MATERIAL FOR THIS TASK ->
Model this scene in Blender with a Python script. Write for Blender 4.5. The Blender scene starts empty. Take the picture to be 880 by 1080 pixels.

---

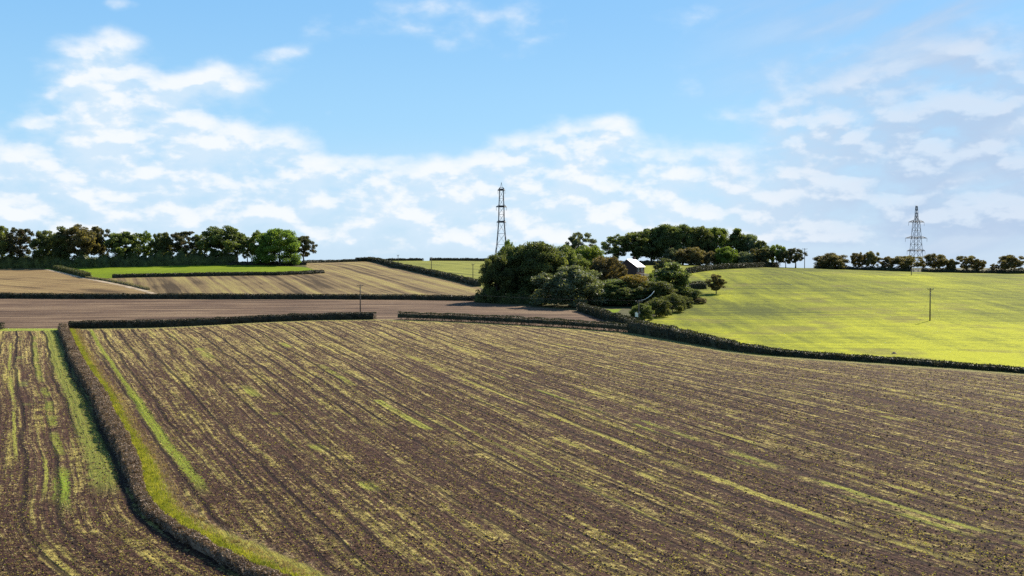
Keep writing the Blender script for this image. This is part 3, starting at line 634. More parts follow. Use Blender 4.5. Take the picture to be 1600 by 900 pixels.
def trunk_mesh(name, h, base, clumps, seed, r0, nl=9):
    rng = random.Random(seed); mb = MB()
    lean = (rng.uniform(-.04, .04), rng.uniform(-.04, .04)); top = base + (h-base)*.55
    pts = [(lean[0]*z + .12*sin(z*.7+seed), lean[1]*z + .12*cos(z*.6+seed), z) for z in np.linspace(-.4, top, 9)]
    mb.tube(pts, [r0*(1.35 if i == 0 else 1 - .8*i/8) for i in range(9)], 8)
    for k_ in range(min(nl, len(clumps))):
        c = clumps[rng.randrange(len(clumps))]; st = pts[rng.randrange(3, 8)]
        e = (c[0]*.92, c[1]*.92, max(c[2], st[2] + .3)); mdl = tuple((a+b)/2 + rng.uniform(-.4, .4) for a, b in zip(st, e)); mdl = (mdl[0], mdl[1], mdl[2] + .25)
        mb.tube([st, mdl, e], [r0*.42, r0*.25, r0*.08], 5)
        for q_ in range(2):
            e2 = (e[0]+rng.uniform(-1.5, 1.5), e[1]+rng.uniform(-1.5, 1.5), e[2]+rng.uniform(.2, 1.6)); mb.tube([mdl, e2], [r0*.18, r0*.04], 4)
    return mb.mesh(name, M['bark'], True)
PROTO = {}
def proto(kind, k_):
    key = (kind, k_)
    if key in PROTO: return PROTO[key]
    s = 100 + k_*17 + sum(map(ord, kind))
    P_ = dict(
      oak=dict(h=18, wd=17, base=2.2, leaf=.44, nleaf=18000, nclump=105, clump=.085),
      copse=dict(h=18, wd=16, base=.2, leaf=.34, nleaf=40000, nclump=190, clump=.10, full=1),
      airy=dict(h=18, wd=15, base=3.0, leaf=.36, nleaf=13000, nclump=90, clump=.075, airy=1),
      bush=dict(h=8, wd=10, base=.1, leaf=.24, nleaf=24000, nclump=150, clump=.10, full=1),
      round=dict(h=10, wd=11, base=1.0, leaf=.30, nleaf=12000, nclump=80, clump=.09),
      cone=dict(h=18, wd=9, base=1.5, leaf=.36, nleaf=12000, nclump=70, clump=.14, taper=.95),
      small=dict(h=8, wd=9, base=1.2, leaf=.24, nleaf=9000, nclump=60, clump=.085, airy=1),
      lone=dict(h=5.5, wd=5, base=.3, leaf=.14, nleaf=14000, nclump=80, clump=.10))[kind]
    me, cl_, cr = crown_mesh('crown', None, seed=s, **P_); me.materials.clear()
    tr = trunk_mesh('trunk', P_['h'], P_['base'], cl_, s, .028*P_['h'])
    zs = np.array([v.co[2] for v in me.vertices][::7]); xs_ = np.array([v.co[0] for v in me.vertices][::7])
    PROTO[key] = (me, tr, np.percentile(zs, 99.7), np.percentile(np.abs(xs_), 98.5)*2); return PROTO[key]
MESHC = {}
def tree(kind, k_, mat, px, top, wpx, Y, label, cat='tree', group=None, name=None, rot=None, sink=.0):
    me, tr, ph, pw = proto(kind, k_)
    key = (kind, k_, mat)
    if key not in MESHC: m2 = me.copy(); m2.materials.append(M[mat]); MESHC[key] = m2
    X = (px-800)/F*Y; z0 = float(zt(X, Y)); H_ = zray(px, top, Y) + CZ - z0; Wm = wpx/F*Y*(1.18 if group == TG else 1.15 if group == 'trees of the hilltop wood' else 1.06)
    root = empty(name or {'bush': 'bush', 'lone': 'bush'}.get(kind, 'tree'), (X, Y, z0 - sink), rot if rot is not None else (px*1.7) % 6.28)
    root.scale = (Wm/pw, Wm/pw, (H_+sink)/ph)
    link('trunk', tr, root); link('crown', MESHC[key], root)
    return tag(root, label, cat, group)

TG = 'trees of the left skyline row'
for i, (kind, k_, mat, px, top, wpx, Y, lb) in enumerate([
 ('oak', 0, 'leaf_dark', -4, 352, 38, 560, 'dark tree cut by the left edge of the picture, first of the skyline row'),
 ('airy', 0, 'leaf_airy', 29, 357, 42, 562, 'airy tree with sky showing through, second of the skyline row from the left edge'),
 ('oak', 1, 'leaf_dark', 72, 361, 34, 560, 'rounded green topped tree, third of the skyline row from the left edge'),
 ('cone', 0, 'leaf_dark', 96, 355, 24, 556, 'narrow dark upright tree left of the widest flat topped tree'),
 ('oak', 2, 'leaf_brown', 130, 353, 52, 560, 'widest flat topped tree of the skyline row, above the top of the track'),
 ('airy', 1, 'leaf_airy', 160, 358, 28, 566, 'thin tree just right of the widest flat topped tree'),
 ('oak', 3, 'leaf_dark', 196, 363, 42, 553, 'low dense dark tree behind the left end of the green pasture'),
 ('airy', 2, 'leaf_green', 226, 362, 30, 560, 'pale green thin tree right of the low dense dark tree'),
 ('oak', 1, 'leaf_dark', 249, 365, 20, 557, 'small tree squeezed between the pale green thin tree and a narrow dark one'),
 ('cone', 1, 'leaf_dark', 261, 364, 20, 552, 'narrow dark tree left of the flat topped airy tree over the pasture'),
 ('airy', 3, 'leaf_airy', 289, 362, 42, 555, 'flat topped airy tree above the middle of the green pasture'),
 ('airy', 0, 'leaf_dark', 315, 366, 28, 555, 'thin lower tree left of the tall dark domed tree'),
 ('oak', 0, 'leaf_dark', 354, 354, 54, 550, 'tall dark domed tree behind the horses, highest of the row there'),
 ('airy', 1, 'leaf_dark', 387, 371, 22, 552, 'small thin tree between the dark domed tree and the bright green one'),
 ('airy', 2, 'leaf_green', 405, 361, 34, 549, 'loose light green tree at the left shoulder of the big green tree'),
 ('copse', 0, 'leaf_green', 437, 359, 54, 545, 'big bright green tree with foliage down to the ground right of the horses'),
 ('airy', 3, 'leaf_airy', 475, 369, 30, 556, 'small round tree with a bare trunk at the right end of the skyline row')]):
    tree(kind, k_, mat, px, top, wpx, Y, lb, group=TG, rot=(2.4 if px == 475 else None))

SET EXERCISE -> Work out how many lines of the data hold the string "empty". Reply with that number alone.

PROBLEM SOLUTION -> 2